PESHAWAR, Dec 9: The women were the worst victim of conflict in Swat as they were either forced to live in camps during displacement from the area or married off to Taliban and later abandoned by them, according to a study.

“The abandoned wives of Taliban in conflict-hit Swat now neither have Watan Card nor any Nadra card,” said women rights activist Rukhshinda Naz while sharing some details of the study conducted about those Swat girls, who were forcibly married to Taliban. Most of the Taliban have been either killed or arrested now.

“These girls had no choice as they were forced to marry militants,” said Ms Naz, who came to know while conducting the study that about 80 girls were married to Taliban during their rule in the valley at a collective wedding ceremony.

Reading excerpts from the study at a consultation on “Peace and violence against women” conducted by Aurat Foundation, she said that some of the girls were educated and belonged to middle class. “Some of the girls are widows now. All of them are suffering from mental trauma and anxiety,” she added.

Like those of Swat, women of about 15 families, who fled the conflict-hit Parachinar area of Kurram Agency, told the researcher that Sunni women took shelter in mosques and Shia women in Imambargah to avoid sexual assault during bloody clashes in the region during the last couple of years.

Women were traumatized as they could not believe that their own people could abuse them. The fear of rape was high among them during and after conflicts.

“There were many women in my home, my mother, my sisters-in-law and their daughters. I asked my brother to give me a hand-grenade so that I could blow us all if any militant entered our house and tried to rape anyone,” Ms Naz quoted a girl from Swat.

“Women still recall how they fled their homes without veil during conflict,” she said, adding a mother from Swat complained that she still could not sleep as she could still hear the cries of her son when he was executed in the nearby fields by militants.

Most of the representatives from non-governmental organisations, who were gathered to show their support for peace, summed up the consultation without suggesting any strategy to enhance the role of women in peace-building. The women rights activists expressed frustration at the growing violence against women. They regretted the fact that tolerance for violence was increased in society.

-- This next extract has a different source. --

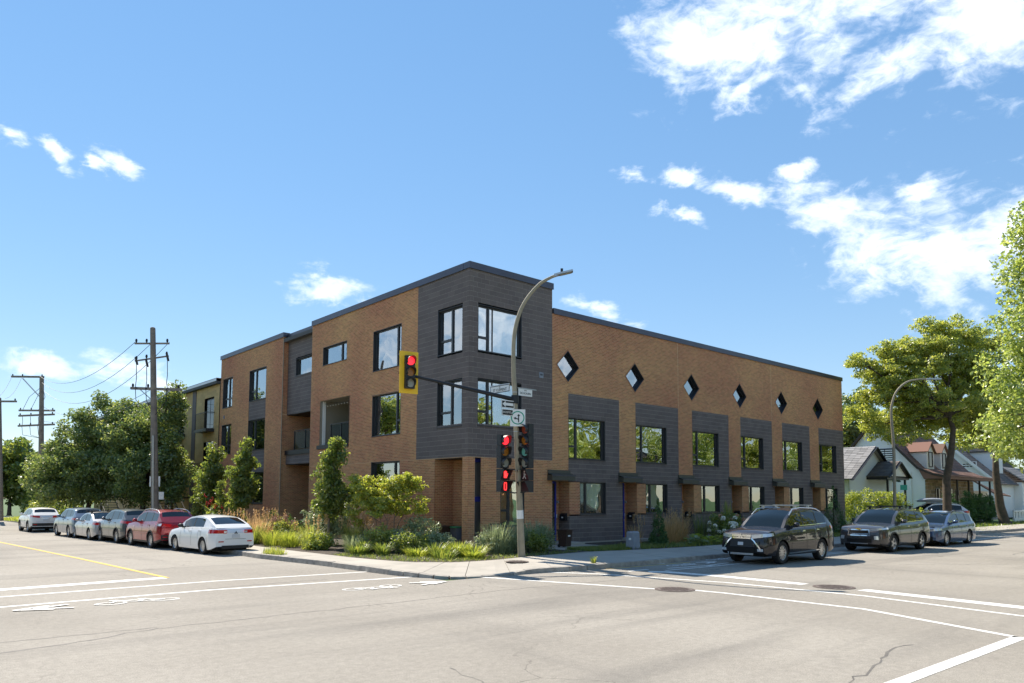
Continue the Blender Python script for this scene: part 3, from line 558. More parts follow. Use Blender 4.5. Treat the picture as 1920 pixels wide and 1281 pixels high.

Shabina Naz, resident director of AF, said that a survey in conflict-hit Dera Ismail Khan also revealed that women suffered due to insecurity. Women had a role in peace-building but they had no representation in peace committees, she added. She said that media was also not giving enough coverage to cases of violence against women. Prof Ijaz Khattak, chairman International Relations department of University of Peshawar, said that violence had not only increased in society but its acceptance had also enhanced. As long as the elected government did not provide relief to people through good governance, socio-economic gaps would increase and violence would erupt from the frustrated society, he said.

He was of the view that use of religion as a policy, geo-political location and monopolising the myths of Pakhtun's bravery and love for weapons were some reasons for conflict and violence in the Pakhtun belt.